Altro punto a favore l’interpretazione di Kim Rossi Stuart (fresco di teatro shakespiriano) nei panni del pirotecnico e nichilista Lucignolo.
Ma davvero non basta a essere soddisfatti di Roberto.

Benigni “traduce” il romanzo di Collodi **
di Federico e Francesco Servadio

Reduce dall’enorme successo de “La vita è bella”, Benigni si misura con un personaggio estremamente singolare, il Pinocchio di Carlo Lorenzini (alias Carlo Collodi). Molto fedele al libro ma con un occhio al cinema hollywoodiano (effetti speciali di avanguardia); il film offre allo spettatore un’ora e trequarti di autentico spasso, grazie a una bene assortita squadra di interpreti e a contributi tecnici di altissimo livello. Impegnato a replicare il grande favore di pubblico del film che lo ha reso giustamente famoso alla platea internazionale, il regista/attore procede senza troppi acuti, conferendo al personaggio i caratteri tradizionali del romanzo, tenendo un po’ a freno il suo debordante istrionismo. La recitazione del cast è classicamente teatrale e Benigni non rischia, dunque, affidandosi alle splendide scenografie di Danilo Donati (alla cui memoria il film è dedicato). Pur restandone distante, la mimica dell’attore toscano richiama alla mente il Pinocchio metafisico di “Totò a colori” (ma il “Principe della risata” resta insuperabile); mentre il Gatto e la Volpe danno l’opportunità ai sorprendenti Fichi d’India di esibire una gustosissima vis comica.
Prodotto ad alto costo, con un notevole dispendio di mezzi, il lavoro non impedisce a Benigni la riconferma di regista di serie A, consacrandolo tra gli autori italiani più apprezzati al mondo. Alcune scene, infatti, non si dimenticano: l’impiccagione del povero burattino, il processo davanti ai giudici divoratori di lecca-lecca e, naturalmente, il Paese dei Balocchi [img4]di Donati (la sequenza più bella del film, con la trasformazione dei bambini in ciuchi).

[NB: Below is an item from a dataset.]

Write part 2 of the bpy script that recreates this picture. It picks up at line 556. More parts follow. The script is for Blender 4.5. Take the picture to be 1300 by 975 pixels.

In attesa dell’uscita in America, prevista per il 25 dicembre prossimo, in Italia Pinocchio è già un record d’incassi. Sicuramente apprezzato dai tradizionalisti della fiaba, che non vedevano l’ora di sbarazzarsi del pur incantevole Pinocchio disneyano, il film verrà difficilmente compreso dai bambini, che rimpiangeranno a lungo il più “rassicurante” cartone.